UK Coin Value Checker: How Much Is Your Coin Worth?
Type a coin name, year or denomination and see its real-world value — backed by verified auction results, not estimates. Free to use, no signup required for lookups.
Last updated: 22 April 2026
How to value a UK coin in four steps
- Identify the coin. Look at the reverse (tails) design, the monarch's portrait, and the year. Our coin catalogue has over 3,000 British coins with photos.
- Assess the condition. Use our grading guide or a reference photo. Is it worn smooth (Poor), detail visible but circulated (VF), or mint-grade (UNC)? Grade gap between VF and UNC can be 10× the value.
- Check realised prices. Look up the coin on MyCoinage — each listing has price history from eBay UK sold listings and auction results. Verify cross-referenced figures against eBay UK sold listings directly.
- Decide to sell, keep or insure. If it's worth £100+, get professional grading first. Under £25, list it on eBay. For pieces £250+ consign to Baldwin\'s, Noonans or Spink.
What makes a coin valuable?
| Factor | Why it matters |
|---|---|
| Mintage | Fewer coins minted = fewer available today. Kew Gardens 50p (210k mintage) is scarce; Suffragette 50p (3.1m) is common. |
| Condition | A brilliant uncirculated coin can be 5–100× the value of the same coin in circulated grade. |
| Errors | Off-centre strikes, dateless mules (2008 20p), wrong-inscription mules (1983 2p) command huge premiums. |
| Demand | Popular themes (Peter Rabbit, Paddington, Olympic) inflate prices regardless of mintage. |
| Provenance | Coins from famous collections or with documented history (e.g. old auction catalogues) fetch a premium. |
| Precious metal content | For gold and silver coins, intrinsic bullion value sets a floor. A sovereign is always worth at least its gold-melt value. |
Where to cross-check values
- eBay UK Sold Listings — the most authoritative free source for modern British coin values. Always filter to "Sold items" and "Completed items".

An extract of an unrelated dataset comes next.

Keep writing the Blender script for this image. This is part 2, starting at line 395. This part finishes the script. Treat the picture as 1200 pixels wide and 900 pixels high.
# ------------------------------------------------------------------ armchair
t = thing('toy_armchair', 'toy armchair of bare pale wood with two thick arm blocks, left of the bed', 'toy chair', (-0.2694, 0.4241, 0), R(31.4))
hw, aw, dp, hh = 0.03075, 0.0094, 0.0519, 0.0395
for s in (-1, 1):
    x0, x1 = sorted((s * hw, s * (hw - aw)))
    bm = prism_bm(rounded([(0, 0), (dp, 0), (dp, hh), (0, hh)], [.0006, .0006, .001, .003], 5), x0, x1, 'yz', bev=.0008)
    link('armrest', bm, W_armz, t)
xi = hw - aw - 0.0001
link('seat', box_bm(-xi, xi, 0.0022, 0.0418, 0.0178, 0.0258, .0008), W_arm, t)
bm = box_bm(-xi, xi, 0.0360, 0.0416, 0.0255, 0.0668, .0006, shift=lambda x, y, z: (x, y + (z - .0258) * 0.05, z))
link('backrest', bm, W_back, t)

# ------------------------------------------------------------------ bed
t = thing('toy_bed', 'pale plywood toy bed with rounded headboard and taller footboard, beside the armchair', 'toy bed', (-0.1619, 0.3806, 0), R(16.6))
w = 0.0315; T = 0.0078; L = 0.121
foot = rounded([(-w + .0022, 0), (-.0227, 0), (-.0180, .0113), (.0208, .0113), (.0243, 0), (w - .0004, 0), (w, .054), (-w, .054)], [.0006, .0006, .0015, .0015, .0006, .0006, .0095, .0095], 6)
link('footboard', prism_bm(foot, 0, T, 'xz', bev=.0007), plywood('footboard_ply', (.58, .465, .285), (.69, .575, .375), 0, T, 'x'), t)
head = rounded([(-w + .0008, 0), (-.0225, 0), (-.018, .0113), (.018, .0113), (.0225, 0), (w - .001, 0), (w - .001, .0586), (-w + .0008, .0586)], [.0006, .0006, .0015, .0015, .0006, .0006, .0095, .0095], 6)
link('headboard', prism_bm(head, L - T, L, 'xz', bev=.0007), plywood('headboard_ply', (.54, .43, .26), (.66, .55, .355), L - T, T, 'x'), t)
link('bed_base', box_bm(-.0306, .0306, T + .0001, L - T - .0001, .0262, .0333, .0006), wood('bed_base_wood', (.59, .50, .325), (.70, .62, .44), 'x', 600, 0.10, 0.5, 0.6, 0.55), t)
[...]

- Numista — crowd-sourced catalogue with estimated values per grade. Good for identifying older coins.
- Change Checker — UK-specific, tracks scarcity of current circulating designs. Their scarcity index is a useful starting point.

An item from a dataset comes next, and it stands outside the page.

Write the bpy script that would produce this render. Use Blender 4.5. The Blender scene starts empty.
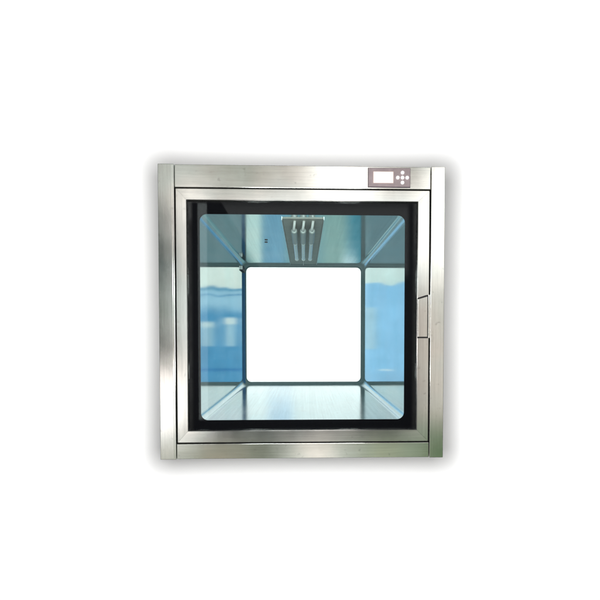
import bpy, bmesh, math
from mathutils import Matrix, Vector
C = bpy.data.collections.new('scene'); bpy.context.scene.collection.children.link(C)
S = bpy.context.scene
F_PX = 414.8            # focal length in photo pixels: used as a unit of direction in the painted light map

# ---------------------------------------------------------------- node helpers
class NT:
    def __init__(s, nt): s.nt = nt; nt.nodes.clear()
    def n(s, typ, **kw):
        nd = s.nt.nodes.new(typ)
        for k, v in kw.items(): setattr(nd, k, v)
        return nd
    def link(s, a, b): s.nt.links.new(a, b)
    def put(s, sock, v):
        if hasattr(v, 'links') or isinstance(v, bpy.types.NodeSocket): s.link(v, sock)
        else: sock.default_value = v
    def m(s, op, a, b=0.0, c=0.0):
        nd = s.n('ShaderNodeMath', operation=op)
        s.put(nd.inputs[0], a); s.put(nd.inputs[1], b); s.put(nd.inputs[2], c)
        return nd.outputs[0]
    def ramp(s, v, a, b):            # smooth 0..1 from a to b
        nd = s.n('ShaderNodeMapRange', interpolation_type='SMOOTHSTEP')
        s.put(nd.inputs['Value'], v); nd.inputs['From Min'].default_value = min(a, b); nd.inputs['From Max'].default_value = max(a, b)
        if a > b: nd.inputs['To Min'].default_value = 1; nd.inputs['To Max'].default_value = 0
        return nd.outputs['Result']
    def mix(s, f, a, b):
        nd = s.n('ShaderNodeMix', data_type='RGBA')
        s.put(nd.inputs[0], f); s.put(nd.inputs[6], a if not isinstance(a, tuple) else (*a, 1)); s.put(nd.inputs[7], b if not isinstance(b, tuple) else (*b, 1))
        return nd.outputs[2]
    def noise(s, vec, scale, detail=3, rough=.5):
        nd = s.n('ShaderNodeTexNoise'); s.put(nd.inputs['Vector'], vec)
        nd.inputs['Scale'].default_value = scale; nd.inputs['Detail'].default_value = detail; nd.inputs['Roughness'].default_value = rough
        return nd.outputs['Fac']
    def mapping(s, vec, scale):
        nd = s.n('ShaderNodeMapping'); s.put(nd.inputs['Vector'], vec); nd.inputs['Scale'].default_value = scale
        return nd.outputs['Vector']

def mat(name):
    m = bpy.data.materials.new(name); m.use_nodes = True
    t = NT(m.node_tree); o = t.n('ShaderNodeOutputMaterial'); b = t.n('ShaderNodeBsdfPrincipled')
    t.link(b.outputs[0], o.inputs['Surface']); return m, t, b, o

def steel(name, base, tint, rough, stretch, bump=.02, blot=.12, warm=(1, .975, .94)):
    """brushed stainless steel with faint smears; stretch = noise scale per axis (small along the brushing)"""
    m, t, b, o = mat(name)
    co = t.n('ShaderNodeTexCoord').outputs['Object']
    br = t.noise(t.mapping(co, stretch), 1.0, 4, .6)
    bl = t.noise(co, 7.0, 4, .6)
    bl2 = t.noise(co, 26.0, 3, .6)
    k = t.m('ADD', t.m('MULTIPLY', t.m('SUBTRACT', br, .5), .30), t.m('MULTIPLY', t.m('SUBTRACT', bl, .5), blot * 2))
    k = t.m('ADD', k, t.m('MULTIPLY', t.m('SUBTRACT', bl2, .5), blot))
    col = t.mix(t.ramp(t.noise(co, 5.0, 2), .35, .65), tuple(base[i] * tint[i] for i in range(3)), tuple(base[i] * warm[i] for i in range(3)))
    k = t.m('SUBTRACT', k, t.m('MULTIPLY', t.ramp(t.noise(co, 50.0, 2, .6), .62, .74), blot * 1.3))      # small smudges
    sc = t.n('ShaderNodeVectorMath', operation='SCALE'); t.put(sc.inputs[0], col); t.put(sc.inputs['Scale'], t.m('ADD', 1.0, k))
    t.link(sc.outputs[0], b.inputs['Base Color'])
    b.inputs['Metallic'].default_value = 1
    t.put(b.inputs['Roughness'], t.m('ADD', rough, t.m('MULTIPLY', t.m('SUBTRACT', bl, .5), rough * .8)))
    bp = t.n('ShaderNodeBump'); bp.inputs['Strength'].default_value = bump; bp.inputs['Distance'].default_value = .002
    t.put(bp.inputs['Height'], br); t.link(bp.outputs[0], b.inputs['Normal'])
    return m

def plain(name, col, rough=.5, metal=0.0, var=.08, scale=40.0, spec=.5, emit=0.0):
    m, t, b, o = mat(name)
    co = t.n('ShaderNodeTexCoord').outputs['Object']
    nz = t.noise(co, scale, 3)
    sc = t.n('ShaderNodeVectorMath', operation='SCALE'); sc.inputs[0].default_value = col
    t.put(sc.inputs['Scale'], t.m('ADD', 1.0, t.m('MULTIPLY', t.m('SUBTRACT', nz, .5), var * 2)))
    t.link(sc.outputs[0], b.inputs['Base Color'])
    b.inputs['Roughness'].default_value = rough; b.inputs['Metallic'].default_value = metal
    b.inputs['Specular IOR Level'].default_value = spec
    if emit: b.inputs['Emission Color'].default_value = (*col, 1); b.inputs['Emission Strength'].default_value = emit
    return m

def glass(name, tint=(.93, .985, .975), ior=1.35, rough=0.0):
    m, t, b, o = mat(name)
    tr = t.n('ShaderNodeBsdfTransparent'); tr.inputs[0].default_value = (*tint, 1)
    gl = t.n('ShaderNodeBsdfGlossy'); gl.inputs['Roughness'].default_value = rough
    fr = t.n('ShaderNodeFresnel'); fr.inputs['IOR'].default_value = ior
    mx = t.n('ShaderNodeMixShader'); t.link(fr.outputs[0], mx.inputs[0]); t.link(tr.outputs[0], mx.inputs[1]); t.link(gl.outputs[0], mx.inputs[2])
    t.link(mx.outputs[0], o.inputs['Surface']); return m

M = dict(
    steel_v=steel('brushed_steel_vertical', (.80, .80, .78), (.95, 1, .98), .15, (260, 260, 6), bump=.006),
    steel_h=steel('brushed_steel_horizontal', (.80, .80, .78), (.95, 1, .98), .15, (6, 260, 260), bump=.006),
    mirror=steel('polished_steel', (.84, .87, .88), (.93, .99, 1), .065, (6, 2, 6), bump=.006, blot=.04, warm=(1, 1, 1)),
    cove=steel('polished_cove', (.84, .87, .88), (.93, .99, 1), .22, (6, 2, 6), bump=.006, blot=.04, warm=(1, 1, 1)),
    floor=steel('scuffed_floor_steel', (.80, .83, .84), (.95, .99, 1), .15, (160, 2.5, 6), bump=.01, blot=.08, warm=(1, 1, 1)),
    ceil=steel('brushed_ceiling_steel', (.84, .87, .88), (.93, .99, 1), .11, (160, 2.5, 6), bump=.008, blot=.06, warm=(1, 1, 1)),
    body=steel('cabinet_steel', (.6, .6, .6), (.95, 1, 1), .4, (6, 60, 6)),
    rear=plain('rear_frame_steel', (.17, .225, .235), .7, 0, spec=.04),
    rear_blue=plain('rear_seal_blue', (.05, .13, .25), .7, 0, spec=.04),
    black=plain('black_glass_border', (.004, .003, .005), .3, spec=.06, var=.4, scale=300),
    gap_black=plain('gap_shade_black', (.012, .011, .012), .7),  # black for the shaded gaps round door and handle
    glass=glass('clear_glass', ior=1.22), rglass=glass('rear_glass', (.99, 1, 1), 1.08),
    wall=plain('white_wall_paint', (.9, .9, .9), .9, var=.0, spec=.1),
    panel=plain('panel_film', (.42, .34, .35), .45, var=.25, scale=60),
    panel_edge=plain('panel_edge', (.10, .075, .10), .5),
    screen=plain('panel_screen', (.90, .87, .82), .4, var=.02, emit=.45),
    button=plain('white_button', (.95, .95, .95), .4, var=.02, emit=.25),
    plate=plain('lamp_plate', (.38, .38, .34), .5, .2, var=.2),
    cap=plain('lamp_cap', (.45, .50, .49), .4, .2),
    tube=plain('tube_glass', (.93, .99, .99), .12, 0, var=.1, spec=.8),
    white=plain('white_plastic', (.85, .87, .85), .4),
    screw=plain('dark_screw', (.03, .03, .035), .6),
)

# ---------------------------------------------------------------- mesh helpers
def link(name, bm, m, parent=None, smooth=False, bevel=0.0, loc=None):
    bmesh.ops.recalc_face_normals(bm, faces=bm.faces)
    me = bpy.data.meshes.new(name); bm.to_mesh(me); bm.free()
    if smooth:
        for p in me.polygons: p.use_smooth = True
    me.materials.append(M[m]); o = bpy.data.objects.new(name, me); C.objects.link(o)
    if parent: o.parent = parent
    if bevel:
        md = o.modifiers.new('bevel', 'BEVEL'); md.width = bevel; md.segments = 3; md.limit_method = 'ANGLE'
        md.harden_normals = True
    return o
def box(bm, x0, x1, y0, y1, z0, z1):
    vs = [bm.verts.new((x, y, z)) for x in (x0, x1) for y in (y0, y1) for z in (z0, z1)]
    for f in ((0,1,3,2),(4,6,7,5),(0,4,5,1),(2,3,7,6),(0,2,6,4),(1,5,7,3)): bm.faces.new([vs[i] for i in f])
def rrect(hx, hz, r, cx=0, cz=0, seg=8):
    pts = []
    for sx, sz, a0 in ((1,1,0),(-1,1,90),(-1,-1,180),(1,-1,270)):
        for i in range(seg + 1):
            a = math.radians(a0 + 90 * i / seg)
            pts.append((cx + sx*(hx - r) + r*math.cos(a), cz + sz*(hz - r) + r*math.sin(a)))
    return pts
def loop(bm, pts, y): return [bm.verts.new((x, y, z)) for x, z in pts]
def bridge(bm, a, b):
    n = len(a)
    for i in range(n): bm.faces.new((a[i], a[(i+1)%n], b[(i+1)%n], b[i]))
def ring_plate(bm, outer, inner, y0, y1):       # plate with an opening (both loops same count)
    A, B = loop(bm, outer, y0), loop(bm, inner, y0); D, E = loop(bm, outer, y1), loop(bm, inner, y1)
    bridge(bm, A, B); bridge(bm, D, E); bridge(bm, A, D); bridge(bm, B, E)
def cyl(bm, c, r, length, axis='Y', seg=20, r2=None):
    rot = {'Y': Matrix.Rotation(math.pi/2, 4, 'X'), 'X': Matrix.Rotation(math.pi/2, 4, 'Y'), 'Z': Matrix()}[axis]
    bmesh.ops.create_cone(bm, cap_ends=True, segments=seg, radius1=r, radius2=r if r2 is None else r2, depth=length, matrix=Matrix.Translation(c) @ rot)
def tube(bm, pts, r, seg=12):
    pts = [Vector(p) for p in pts]; rings = []
    for i, p in enumerate(pts):
        d = (pts[min(i+1, len(pts)-1)] - pts[max(i-1, 0)]).normalized()
        u = d.cross(Vector((1, 0, 0)));  u = u if u.length > .1 else d.cross(Vector((0, 0, 1)))
        u.normalize(); w = d.cross(u)
        rings.append([bm.verts.new(p + r*(math.cos(2*math.pi*k/seg)*u + math.sin(2*math.pi*k/seg)*w)) for k in range(seg)])
    for a, b in zip(rings, rings[1:]): bridge(bm, a, b)
    bm.faces.new(rings[0]); bm.faces.new(rings[-1])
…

- Royal Mint Museum — authoritative mintage figures and coin history.
- PCGS CoinFacts UK — high-grade coin values, especially for rarities.
Common mistakes when valuing
- Trusting asking prices. An eBay listing at £500 doesn't mean the coin is worth £500 — check what it sold for.
- Overgrading your own coin. Most of us see our coin in a better light than an independent grader would. If in doubt, grade one rung lower.
- Cleaning the coin. Never polish or dip a coin. Patina is valued. Cleaning can cut value in half.
- Ignoring the slab. A PCGS MS-65 graded coin will sell for more than an equivalent un-slabbed coin because buyers trust the authentication.
Try it now
Our database has over 3,000 British coins, each with grade-by-grade price history. Browse by denomination, year, metal or rarity:
Search all UK coins Free account
FAQ
How does MyCoinage's coin value checker work?
Type a coin name, denomination or year into our coin search. Each coin has a detail page showing grade-by-grade realised prices (what people actually paid at auction), a price-over-time chart and current market value. Data is aggregated from eBay sold listings, Spink, Baldwin's, Noonans, PCGS and other authoritative sources.
Is the service free?
Yes — browsing the catalogue, looking up values, and adding up to 25 coins to a collection is free. A Pro subscription (£2.99/month) unlocks the full per-sale price history, unlimited collection tracking, insurance-report PDFs and advanced price alerts.
What's the difference between "asking price" and "realised price"?
Asking prices are what sellers hope to get. Realised prices are what a coin actually sold for. They can differ by 50% or more. MyCoinage only publishes realised prices — we filter out asking prices and active listings from all our data sources.
How do I grade my coin?
Coins are graded on scales from Poor (worn smooth) to Brilliant Uncirculated (full mint lustre, no wear). The UK scale runs Poor, Fair, G, VG, F, VF, EF, aUNC, UNC. Americans use the Sheldon 1-70 numeric scale. See our grading guide with photo examples of each grade.
Should I pay for professional grading?
For any coin you believe is worth £100+, professional grading from PCGS or NGC is usually worth the £20–£40 fee. A graded slab commands a 10–30% price premium over a raw coin, plus it authenticates it against fakes. For anything under £50, grade informally yourself against a reference photo.